The Act was passed into law on July 30, 2002 by the former US president George Bush to protect investors and general public from fraudulent corporate financial practices. It spurred from the latest financial scandals of the 2000s – Enron Corporation, Tycon International and WorldCom where investors lost lots of money due to their high reliance on falsified audited financial statements.
The act now created stricter financial laws enforced by the Security and Exchange Commission (SEC) to provide investors some level of confidence while placing high responsibility on the directors, accountants & auditors for compliance, adding criminal penalties to charges if violated. This is expected to strengthen reliability of corporate financial practices.
The name Sarbanes Oxley Act was coined from the names of the US senator and representative who sponsored the bill- Paul Sarbanes and Michael Oxley.
The act consists of eleven elements covering board’s responsibilities and criminal penalties for defaults, auditor’s independence, corporate responsibility, internal control assessments, conflicts of interest and enhanced financial disclosures to regulate practices of publicly traded companies. There are three major sections I will be touching on.
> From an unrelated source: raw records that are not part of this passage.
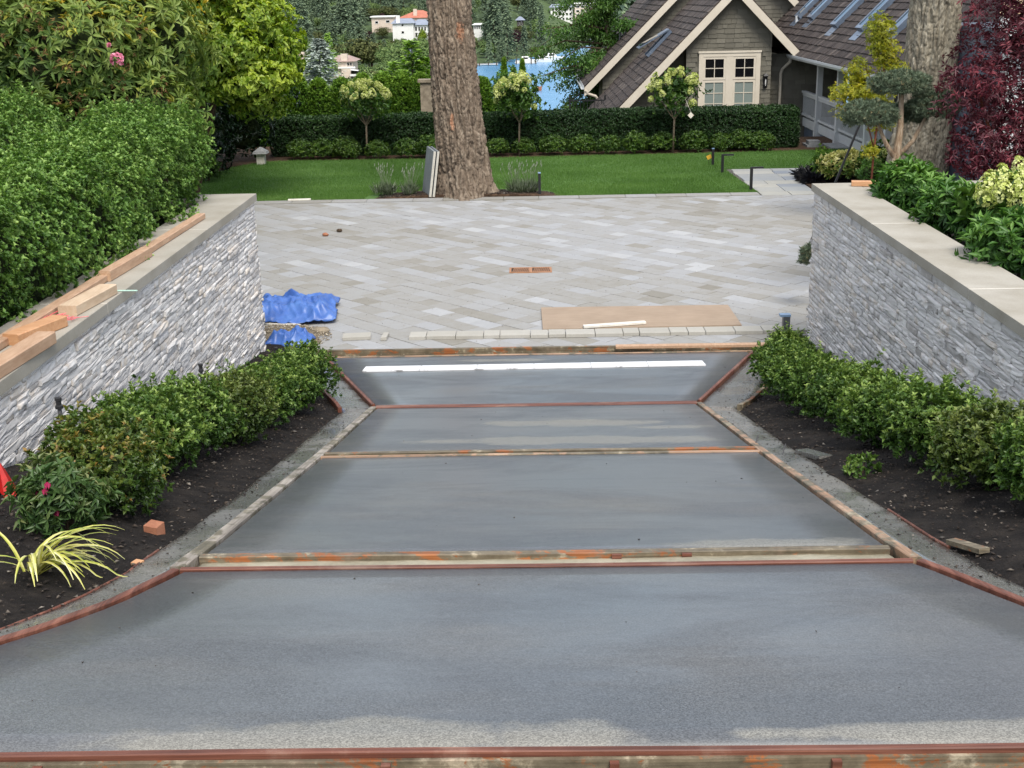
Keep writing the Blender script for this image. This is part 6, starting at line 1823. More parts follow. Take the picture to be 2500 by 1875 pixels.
# pompom pine
pn = thing('pompom_pine', 'clipped pine with cloud shaped needle pads and pale trunk behind the right wall', 'tree', (4.66, 16.0, 0.0))
mb = MB(); mb.tube([(4.64, 16, 0), (4.68, 16, 0.9), (4.66, 16, 1.5), (4.65, 16, 1.9), (4.68, 16, 2.3), (4.66, 16, 2.75)], [0.075, 0.068, 0.06, 0.055, 0.038, 0.03], 12); mb.build('trunk', M['palebark'], pn, smooth=True)
for i, (c, r, pts) in enumerate((
    ((4.64, 16.0, 2.83), (0.37, 0.30, 0.155), None),
    ((4.25, 15.9, 2.47), (0.34, 0.30, 0.165), [(4.65, 16, 1.88), (4.5, 15.97, 2.1), (4.36, 15.92, 2.36)]),
    ((5.08, 16.0, 2.56), (0.30, 0.26, 0.19), [(4.67, 16, 1.92), (4.85, 16, 2.12), (5.0, 16, 2.44)]),
    ((4.80, 16.4, 2.42), (0.34, 0.28, 0.13), [(4.66, 16, 1.98), (4.75, 16.2, 2.2), (4.8, 16.35, 2.36)]),
    ((3.60, 15.75, 0.71), (0.17, 0.16, 0.16), [(4.68, 16, 0.62), (4.3, 15.9, 0.60), (3.70, 15.77, 0.64)]))):
    rng = np.random.default_rng(200 + i)
    P, A = blob_points(int(1500 * r[0] / .35 * max(.5, r[1] / .3)), c, r, 0.16, freq=3.5, seed=i + 40, rng=rng, zmin=-0.75, shell=0.5)
    A = norm(A * 0.7 + np.array([0, 0, 0.5]) + rng.normal(size=A.shape) * .3)
    fol_link('needle_pad', rosettes(P, A, 9, 0.052, 0.006, (0.2, 1.0), rng=rng, val=np.clip(.5 + rng.normal(0, .2, len(P)), 0, 1)), G['pine'], pn)
    core_mesh('pad_twigs', c, r, M['twig'], pn, 0.62, i)
    if pts:
        mb = MB(); mb.tube(pts, [0.034, 0.028, 0.018], 10); mb.build('branch', M['palebark'], pn, smooth=True)
mb = MB(); mb.bar((4.86, 19.6, 1.3), (5.13, 19.6, 2.05), 0.03, 0.03)
mb.bar((4.39, 19.6, 0.0), (4.858, 19.6, 1.295), 0.03, 0.03)
solid('prop_pole', 'black slanting prop pole behind the left needle pad of the pine', 'pole', M['black'], mb)
# bed across the path
bush('variegated_shrub', 'cream and green variegated shrub beside the paved path', 'shrub', (6.75, 26.7, 0.36), (0.62, 0.45, 0.33), 420, 7, 0.085, 0.034, G['varieg'], 101, z0=0.0, rough=0.2, spread=(0.6, 1.4))
bush('dwarf_conifer', 'small spiky dark green conifer at the bed corner beside the lawn', 'shrub', (6.28, 27.15, 0.33), (0.2, 0.2, 0.38), 300, 5, 0.06, 0.016, G['arb'], 102, z0=0.0, group='dwarf conifers of the path bed', rough=0.25)
bush('dwarf_conifer', 'rounder dark green conifer between variegated shrub and pine trunk', 'shrub', (6.65, 24.4, 0.52), (0.3, 0.28, 0.28), 360, 5, 0.06, 0.016, G['rhodod'], 103, z0=0.0, group='dwarf conifers of the path bed', rough=0.25)
hb = bush('hydrangea', 'hydrangea with lime flower heads beside the variegated shrub and the fir trunk', 'hydrangea', (7.35, 26.2, 0.5), (0.5, 0.4, 0.42), 200, 7, 0.10, 0.06, G['hyd'], 104, z0=0.0, shell=.5)
add_heads(hb, [(7.0 + .65 * rg.random(), 25.85 + .15 * rg.random(), .55 + .38 * rg.random()) for _ in range(16)], 1.0, rg)
def tuft(name, label, cat, spots, m, L, w, n, seed, lean=0.6, kind=None, stuff=False):
    rng = np.random.default_rng(seed)
    x0 = np.mean([s[0] for s in spots]); y0 = np.mean([s[1] for s in spots]); z0 = spots[0][2]
    t = thing(name, label, cat, (x0, y0, z0))
    Vs, Fs, Rs = [], [], []
    for s in spots:
        az = rng.uniform(0, 6.28, n); el = rng.uniform(lean, 1.5, n)
        D = np.stack([np.cos(az) * np.cos(el), np.sin(az) * np.cos(el), np.sin(el)], 1)
        P = np.array(s) + rng.normal(size=(n, 3)) * np.array([.05, .05, 0])
        V, F = leaf_arrays(P, D, norm(np.stack([-np.cos(az) * np.sin(el), -np.sin(az) * np.sin(el), np.cos(el)], 1)), L * rng.uniform(.5, 1.1, n), w, 0.1, 0.45 if lean < .7 else .1)
        Vs.append((V, F, np.repeat(rng.random(n), 2)))
    fol_link('blades', join_arrays(Vs), m, t)
    return t
rs = random.Random(12)
tuft('black_grass', 'clump of black mondo grass along the path bed edge', 'grass clump', [(5.98 + .75 * rs.random() * (1 if True else 0), 28.0 - 1.5 * rs.random() + .0, 0.01) for _ in range(36)], G['mondo'], 0.30, 0.020, 60, 111, 0.35)
# lavender around the fir
for i, (x, y, lab) in enumerate(((-3.02, 25.9, 'lavender clump farthest left in the mulch round the fir'), (-2.52, 25.8, 'lavender clump just left of the leaning slabs'), (-0.32, 25.8, 'lavender clump just right of the fir foot'), (0.0, 25.9, 'lavender clump behind the post light right of the fir'))):
    t = tuft('lavender', lab, 'lavender', [(x + rs.gauss(0, .07), y + rs.gauss(0, .05), 0.06) for _ in range(5)], G['lavender'], 0.30, 0.016, 60, 120 + i, 0.7)
    mb = MB()
    for k in range(26):
        a = rs.uniform(0, 6.28); l = rs.uniform(.35, .62); s = rs.uniform(.15, .45)
        b = (x + rs.gauss(0, .06), y + rs.gauss(0, .04), .05); e = (b[0] + s * l * math.cos(a), b[1] + s * l * math.sin(a) * .6, .05 + l)
        mb.tube([b, ((b[0] + e[0]) / 2, (b[1] + e[1]) / 2, b[2] + l * .6), e], [0.003, .003, .003], 4, .6)
        mb.tube([e, (e[0] + .01, e[1], e[2] + .05)], [.009, .004], 5, .95)
    mb.build('flower_stem', G['lavender'], t)

# round shrubs in front of the clipped hedge
protos = []
for v in range(4):
    rng = np.random.default_rng(300 + v)
    subs = [((rng.uniform(-.08, .08), rng.uniform(-.08, .08), .28), (.33, .32, .27)), ((rng.uniform(-.15, .15), -.05, .36), (.22, .2, .2))]
    Q = [blob_points(420 if i == 0 else 150, s[0], s[1], .18, seed=v + i, rng=rng, zmin=-.7) for i, s in enumerate(subs)]
    P = np.concatenate([q[0] for q in Q]); A = norm(np.concatenate([q[1] for q in Q]) + np.array([0, 0, .3]))
    V, F, R = rosettes(P, A, 7, 0.055, 0.026, (.4, 1.3), rng=rng, val=np.clip(.5 + rng.normal(0, .2, len(P)), 0, 1))
    me = np_mesh('foliage', V, [F], R); me.materials.append(G['round'])
    V2 = []
    protos.append(me)
RX = [(-6.0, 0), (-5.45, -.02), (-4.92, .25), (-4.72, -.08), (-3.98, -.15), (-3.23, -.15), (-2.55, -.05), (-0.83, 0), (-0.2, 0), (0.52, 0), (1.28, 0), (2.0, -.05), (2.7, -.05), (3.36, .1), (4.15, .05), (4.9, .1), (5.45, .25), (6.0, .05)]
NTH = ['first', 'second', 'third', 'fourth', 'fifth', 'sixth', 'seventh', 'eighth', 'ninth', 'tenth', 'eleventh', 'twelfth', 'thirteenth', 'fourteenth', 'fifteenth', 'sixteenth', 'seventeenth', 'last']
p0 = None
for i, (x, dy) in enumerate(RX):
    if i <= 6: lab = '%s low round shrub from the left end of the bed before the clipped hedge' % NTH[i]
    else: lab = '%s low round shrub to the right of the big fir along the clipped hedge' % (NTH[i - 7] if i < 17 else 'last')
    t = thing('round_shrub', lab, 'shrub', (x, 32.42 + dy, 0.0), 'round shrubs before the clipped hedge', RND.uniform(0, 6.28))
    s = RND.uniform(.82, 1.08); t.scale = (s * RND.uniform(.95, 1.15), s, s * RND.uniform(.85, 1.05))
    link('foliage', protos[i % 4], None, t, None, RND.uniform(-.08, .08))
bush('round_shrub', 'small round shrub beside the dark laurel at the left lawn corner', 'shrub', (-7.45, 28.6, .28), (.33, .3, .28), 330, 7, .06, .028, G['round'], 140, z0=0.0)

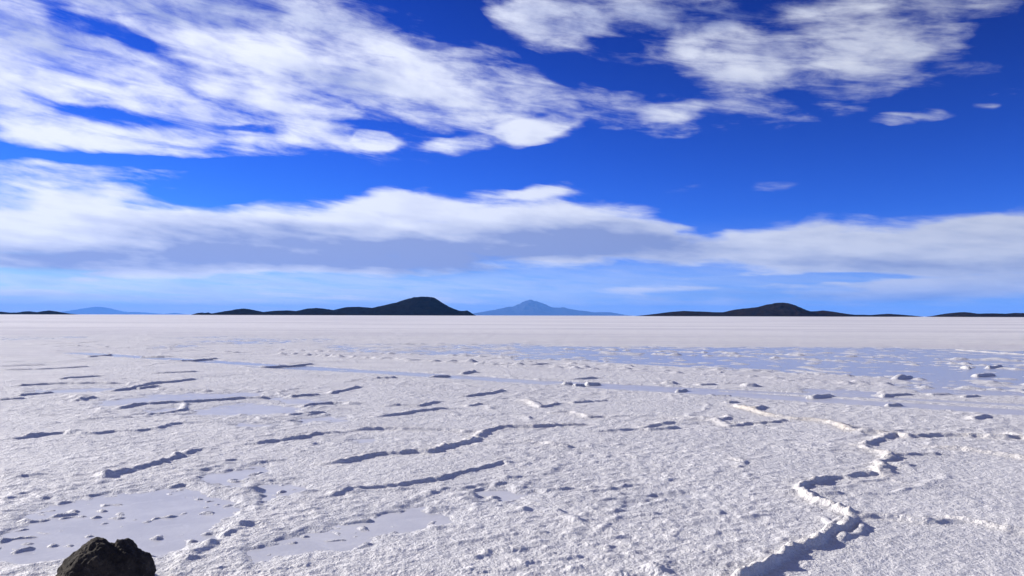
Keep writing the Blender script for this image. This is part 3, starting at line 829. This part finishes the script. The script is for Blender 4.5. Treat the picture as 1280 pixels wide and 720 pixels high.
# ------------------------------------------------------------------ the stone in the near corner
def build_rock():
    bx, by = at(131, 735)
    d = math.hypot(bx, by)
    right = Vector((math.cos(math.atan2(bx, by)), -math.sin(math.atan2(bx, by)), 0))
    back = Vector((-right.y, right.x, 0))
    s = 0.80 * d / F                                        # metres per photo pixel at the stone
    lobes = [  # centre (right px, depth m, height px), radii
        ((-22, 0.0, 20), (41, 0.17, 46)), ((25, 0.0, 14), (27, 0.15, 42)), ((45, -0.01, 8), (18, 0.13, 37)), ((4, 0.0, 0), (62, 0.19, 53)),
        ((-15, 0.0, 60), (9, 0.05, 9)), ((18, 0.0, 52), (6, 0.04, 7)), ((44, 0.0, 40), (6, 0.04, 7)),
    ]
    bm = bmesh.new()
    bmesh.ops.create_icosphere(bm, subdivisions=7, radius=1.0)
    rnd = random.Random(21)
    cuts = []
    for _ in range(26):
        n_ = Vector((rnd.uniform(-1, 1), rnd.uniform(-1, 0.7), rnd.uniform(-0.2, 1.0))).normalized()
        cuts.append((n_, Vector((n_.x * 62 * s, n_.y * 0.22, n_.z * 54 * s)).length * rnd.uniform(0.95, 1.10)))
    for v in bm.verts:
        n = v.co.normalized()
        best = 0.02
        for c, r in lobes:
            c_ = Vector((c[0] * s, c[1], c[2] * s)); r_ = Vector((r[0] * s, r[1], r[2] * s))
            o = Vector((-c_.x / r_.x, -c_.y / r_.y, -c_.z / r_.z))
            k = Vector((n.x / r_.x, n.y / r_.y, n.z / r_.z))
            A = k.dot(k); B = 2 * o.dot(k); Cc = o.dot(o) - 1
            disc = B * B - 4 * A * Cc
            if disc > 0:
                best = max(best, (-B + math.sqrt(disc)) / (2 * A))
        p = n * best
        for n_, off in cuts:
            e_ = p.dot(n_) - off
            if e_ > 0: p = p - n_ * e_ * 0.7
        q = p * 9.0
        f = mnoise.fractal(q, 0.9, 2.1, 5) * 0.016
        rg = (1 - abs(mnoise.noise(p * 14 + Vector((3, 1, 7))))) * 0.009
        kn = mnoise.noise(p * 42) * 0.003 + mnoise.noise(p * 95) * 0.0018
        cell = mnoise.voronoi(p * 9)[0]
        fac = (cell[1] - cell[0]) * 0.013
        p = p + n * (f + rg + kn + fac - 0.014)
        v.co = p
    for v in bm.verts:
        p = v.co
        v.co = right * p.x + back * p.y + Vector((0, 0, p.z))
    me = bpy.data.meshes.new('rock')
    bm.to_mesh(me); bm.free()
    o = bpy.data.objects.new('rock', me)
    C.objects.link(o)
    o.location = (bx, by, 0.03)
    tag(o, 'dark rugged volcanic stone lying on the salt in the near left corner', 'rock')
    m, nt = new_mat('basalt')
    out = nd(nt, 'ShaderNodeOutputMaterial')
    bs = nd(nt, 'ShaderNodeBsdfPrincipled')
    nt.links.new(bs.outputs[0], out.inputs[0])
    tc = nd(nt, 'ShaderNodeTexCoord')
    P = tc.outputs['Object']
    n1 = noise(nt, P, 9.0, 8, 0.65).outputs[0]
    n2 = noise(nt, P, 38.0, 6, 0.65).outputs[0]
    c = mixc(nt, mapr(nt, n1, 0.35, 0.65), (0.024, 0.020, 0.017, 1), (0.060, 0.048, 0.036, 1))
    c = mixc(nt, mapr(nt, n2, 0.55, 0.72, 0.0, 0.7), c, (0.14, 0.118, 0.09, 1))
    nt.links.new(c, bs.inputs['Base Color'])
    bs.inputs['Roughness'].default_value = 0.9
    bs.inputs['Specular IOR Level'].default_value = 0.2
    bp = nd(nt, 'ShaderNodeBump')
    bp.inputs['Distance'].default_value = 1.0
    bp.inputs['Strength'].default_value = 0.8
    nt.links.new(mth(nt, 'MULTIPLY', noise(nt, P, 70.0, 6, 0.65).outputs[0], 0.012), bp.inputs['Height'])
    nt.links.new(bp.outputs[0], bs.inputs['Normal'])
    me.materials.append(m)


build_rock()

# ------------------------------------------------------------------ the air
def build_haze():
    m, nt = new_mat('air')
    out = nd(nt, 'ShaderNodeOutputMaterial')
    pv = nd(nt, 'ShaderNodeVolumePrincipled')
    pv.inputs['Color'].default_value = (0.15, 0.40, 1.0, 1)
    pv.inputs['Density'].default_value = 1.6e-5
    pv.inputs['Anisotropy'].default_value = 0.0
    nt.links.new(pv.outputs[0], out.inputs['Volume'])
    bm = bmesh.new()
    bmesh.ops.create_cube(bm, size=1.0)
    for v in bm.verts:
        v.co = Vector((v.co.x * 220000, v.co.y * 220000, (-2.5 if v.co.z < 0 else 1300.0) ))
    me = bpy.data.meshes.new('haze')
    bm.to_mesh(me); bm.free()
    o = bpy.data.objects.new('haze', me)
    C.objects.link(o)
    tag(o, 'clear arid air that turns the farthest mountains blue', kind='stuff')
    me.materials.append(m)


build_haze()

cy = scene.cycles
cy.max_bounces = 6
cy.diffuse_bounces = 3
cy.glossy_bounces = 2
cy.volume_bounces = 1
cy.use_denoising = DENOISE
cy.denoising_prefilter = 'ACCURATE'
cy.sample_clamp_indirect = 6.0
Section 302- Full Disclosure
The section requires the principal officers of a traded company- CEO and CFO to certify that the company’s financial statement comply with all SEC disclosures and requirements by signing off that they reviewed the report, and it contains no material misstatement but fairly presents the company’s financial position, results of operation and cash flows. And if found to be inaccurate, they will be liable to criminal penalties including jail terms.
Section 404- Assessment of Internal Control
It is management’s responsibility to maintain its own sound internal control system for a reliable financial reporting, to assess its effectiveness and the auditor’s responsibility to attest to the soundness of management’s judgement of a sufficient financial control system. They are expected to publish an Internal Control Report documenting the adequacy of the internal control system and procedures for financial reporting.
The law had also placed some restrictions on auditing practices. It requires public corporations to rotate their auditing partners every 5 years and prohibits auditors from engaging in non-audit and consulting services for audit clients to avoid familiarities and conflicts of interest.
The major criticism of this section is the high compliance costs from smaller companies.
Section 802 – Criminal Penalties
The act places strict criminal penalties including 20 years imprisonment for any company’s official found guilty of concealing or destroying documents with an intent to disrupt a legal investigation. Up to 10 years imprisonment and fines for accountants or auditors who knowingly and willfully aids the company to falsify its financial statements.
An accountant must retain all audit workpapers for a minimum of 5 years from the end of the fiscal period in which the audit was concluded.
The Sarbanes oxley act helped investors regained confidence on the reliance of financial statements since its reforms. The strict rules and penalties also help to nurture an ethical culture of transparency and accountability amidst top executives, deterring overstatement of key figures on financial statements.
With its introduction, control environment is strengthened, more reliable documentations, increased audit committee involvement, and more standardized processes are fostered.